For Buddhism of the middle-way, the beginning of spiritual health is the intuition of the void, the only way of shifting oneself from the plane of “worldliness”. And the definition is made that this void is “empty of emptiness” and that “it is not nothingness”. Is that to deal in metaphysics? Yes it is, if we remember that metaphysics, if it is to be rigorous, must constrain the mind to leave the field of possible hypostases; and, in the opposite case, no it is not. Led, we have seen, to the edge of his own eclipse by the most subtle discrimination possible, the thinking subject finds himself introduced wholly into the state of having no point of view, which enables him to find peace and recollectedness.

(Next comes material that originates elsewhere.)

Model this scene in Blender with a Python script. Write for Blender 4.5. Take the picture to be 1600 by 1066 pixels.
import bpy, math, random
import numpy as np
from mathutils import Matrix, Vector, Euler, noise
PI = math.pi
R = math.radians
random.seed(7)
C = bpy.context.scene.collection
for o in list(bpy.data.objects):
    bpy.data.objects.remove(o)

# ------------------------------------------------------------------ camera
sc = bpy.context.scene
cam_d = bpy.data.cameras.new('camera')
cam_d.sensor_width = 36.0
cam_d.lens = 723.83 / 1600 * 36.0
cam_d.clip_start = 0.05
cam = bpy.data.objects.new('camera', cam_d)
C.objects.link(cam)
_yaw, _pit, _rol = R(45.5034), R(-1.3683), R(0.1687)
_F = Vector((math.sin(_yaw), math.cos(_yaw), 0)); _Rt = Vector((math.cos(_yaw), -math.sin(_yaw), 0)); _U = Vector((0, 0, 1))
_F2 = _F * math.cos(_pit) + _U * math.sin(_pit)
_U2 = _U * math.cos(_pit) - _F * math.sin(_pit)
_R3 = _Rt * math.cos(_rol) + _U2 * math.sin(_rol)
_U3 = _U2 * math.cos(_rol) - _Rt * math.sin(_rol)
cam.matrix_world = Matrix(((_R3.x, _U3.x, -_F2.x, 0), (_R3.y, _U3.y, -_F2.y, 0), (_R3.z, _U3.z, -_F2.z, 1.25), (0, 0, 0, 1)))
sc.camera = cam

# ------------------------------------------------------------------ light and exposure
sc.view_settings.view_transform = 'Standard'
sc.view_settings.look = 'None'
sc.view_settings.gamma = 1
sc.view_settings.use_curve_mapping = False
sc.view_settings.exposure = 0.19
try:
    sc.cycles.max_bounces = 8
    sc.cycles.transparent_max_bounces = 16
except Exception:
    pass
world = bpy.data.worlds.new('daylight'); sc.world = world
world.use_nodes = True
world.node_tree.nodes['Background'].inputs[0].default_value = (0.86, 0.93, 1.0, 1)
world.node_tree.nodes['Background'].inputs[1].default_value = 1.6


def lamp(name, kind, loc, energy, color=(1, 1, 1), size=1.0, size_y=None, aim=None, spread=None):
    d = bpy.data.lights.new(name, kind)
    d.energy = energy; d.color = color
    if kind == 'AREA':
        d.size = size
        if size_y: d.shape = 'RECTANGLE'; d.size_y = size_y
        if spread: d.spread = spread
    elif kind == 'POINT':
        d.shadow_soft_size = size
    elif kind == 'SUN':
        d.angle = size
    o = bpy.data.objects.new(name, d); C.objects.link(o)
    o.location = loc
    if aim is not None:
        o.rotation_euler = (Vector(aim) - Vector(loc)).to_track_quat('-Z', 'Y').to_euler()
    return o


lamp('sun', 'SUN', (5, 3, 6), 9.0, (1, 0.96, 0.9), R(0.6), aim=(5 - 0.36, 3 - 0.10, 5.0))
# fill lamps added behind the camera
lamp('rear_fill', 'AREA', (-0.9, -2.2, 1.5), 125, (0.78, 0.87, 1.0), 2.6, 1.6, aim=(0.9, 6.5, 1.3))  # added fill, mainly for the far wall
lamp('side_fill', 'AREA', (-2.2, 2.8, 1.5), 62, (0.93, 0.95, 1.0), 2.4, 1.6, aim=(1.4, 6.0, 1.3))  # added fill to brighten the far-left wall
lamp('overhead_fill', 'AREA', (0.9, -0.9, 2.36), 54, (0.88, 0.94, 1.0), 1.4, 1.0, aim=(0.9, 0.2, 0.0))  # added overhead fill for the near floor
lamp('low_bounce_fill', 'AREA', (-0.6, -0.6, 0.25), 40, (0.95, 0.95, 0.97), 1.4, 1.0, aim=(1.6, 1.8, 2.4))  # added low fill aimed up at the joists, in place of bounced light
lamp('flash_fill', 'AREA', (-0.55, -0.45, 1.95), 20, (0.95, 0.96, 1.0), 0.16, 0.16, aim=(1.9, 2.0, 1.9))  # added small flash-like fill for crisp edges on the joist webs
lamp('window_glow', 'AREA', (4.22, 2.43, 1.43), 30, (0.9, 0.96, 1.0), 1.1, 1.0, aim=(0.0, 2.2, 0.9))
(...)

It is clear that these have nothing to do with everyday repose or escapist contemplation, and even less with contemplation of a narcissistic kind; these situations of false contemplation can occur when the intelligence has not been sufficiently trained. The recollectedness that now obtains is a state of unified understanding and of freedom impregnating the psyche to its very depth in a way that will never be entirely erased. It engenders certitude, a faith about which nothing particular can be said.

After the awakening of this faith in their hearts, disciples of non-dualistic Vedanta and Buddhism alike confront the same adventure of contemplative knowledge proper. Is this repose? Yes, because the subject in its new orientation, no more knows intellectual disquiet, the uncertainty of a hazardous quest, or the agonizing pressure of existence’s absurdities. The path lies open occasioning, perhaps, quiet amazement. No, because states of “empty availability”, whatever virtues they may hold, still contain the seeds of individuation, and the reconstitution of an illusory personality—ignorance at a second degree—is still possible. It is at this point, in the tradition of the Vedanta as also in that of Buddhism, that a relationship with one who knows the snares that lie on the now trackless paths becomes very necessary. The subject is in fact made to confront successive layers of the unconscious; the unconscious brings even more dangers than does the play of discursive intelligence. The “old master” of Mahayana laughs at his disciple: “Are you sure you are not dandling the image you have built up yourself, and planting trees in the clouds? The plain is empty, the flocks have left, the sun is going down over the mountain-tops; do you see a single spot to linger in?”

Never linger; it is not here, it is not there…Is it something other? There is no otherness? Ramana Maharshi declares as he is dying: “I am there; where would I go?”

Nirvana is presence, absence, right here and without limit…“I am the splendor of matchless savor” sings the Brahmin poet. The attention comes forth to silence, and the landscape is that of the very first dawn. Through a thing that leaves no trace, attention is shattered into a death-birth: “Builder, you'll build no more for me. The roof of the house has blown away and the beams are broken. Escaped from the world’s impermanence, I have attained the end of desire.” Since the deliverance of the Blessed One, the great healer, such is the Buddhist paean of victory. Sadānanda, a disciple of Shankara, proclaims: “As a cloth is burned away when its threads are burned, so are the effects of ignorance destroyed when the ignorance that causes them is destroyed.” The path of non-dual Vedanta and the Buddhist path turn about one single psychological fact which they denounce as the principal reality of existence, the source of estrangement and suffering, of inner and outward conflict: ignorance.

What is this ignorance? It is the ignorance of one who, though he be versed in all the sciences, has not perceived the nature of mind, and who has never been astonished at just being there.